Saturday 29 February 2020


Here We Are by Graham Swift   
Here we are, but are we? Graham Swift’s novel is set upon the stage — the show stage. Illusion and magic, secrets and mystery, and disillusionment tinged with disloyalty. The scene opens and the stage curtain parts to reveal a man in the wings: Jack Robinson — compère and born entertainer — awaiting the push from the hand of his now absent mother. Yet this man’s bravado will hide another self and reveal over time other selves — not that we will learn too much about this, except through the reminiscences of his widow, Evie White. Evie — one-time show girl (ostrich feather plumes and tiara) and the famously distracting assistant to the magician Pablo. It’s 1959, and on Brighton Pier the summer holiday season is in full swing. Pablo and Eve are shoring up the audiences and their names are rising in the billing order. On stage and off, the act is developing. 'Pablo' is Ronnie Deane, aspiring magician, lad from Bethnal Green — the son of a missing seaman and charwoman — with a past he would rather forget. But, unlike many, it is the war that saved Ronnie. Eight years old, he is bundled onto a train with other evacuees and carried away from London to Oxford and a completely different life: the Lawrences, who take him in, will be his ‘parents’ for the duration of the war, and this experience will mark him out for a life on stage, as well as an unrelenting sense of guilt towards his own mother, Agnes — a guilt which he will find difficult to resolve. The theme of mothers runs through this novel. Evie, Ronnie and Jack all have their mother issue ,and Mrs Lawrence is haunted by her own motherlessness. Swift gently allows us to see the truths between the folds of the curtain, subtly rather than explicitly. Guilt and betrayal along with subterfuge and intrigue are the main players on the stage and in the wings.
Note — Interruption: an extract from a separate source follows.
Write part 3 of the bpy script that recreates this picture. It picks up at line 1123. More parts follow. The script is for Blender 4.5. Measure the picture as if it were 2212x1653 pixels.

The taut and close relationship between Ronnie and Jack, and later the third pivot in this saga, Evie, will have consequences that not one of them would have foreseen, and the greatest illusion will take place in the final scene. Swift’s writing is superb, not one word is unnecessary, and the seemingly straightforward story of a child evacuee, the diminishing romance with live entertainment acts in the 1950s, and the complex pressures of relationships between parents and their children, is wonderfully underplayed and fittingly revealing beneath the smoke and mirrors and distractions of the illusion — deception at its best.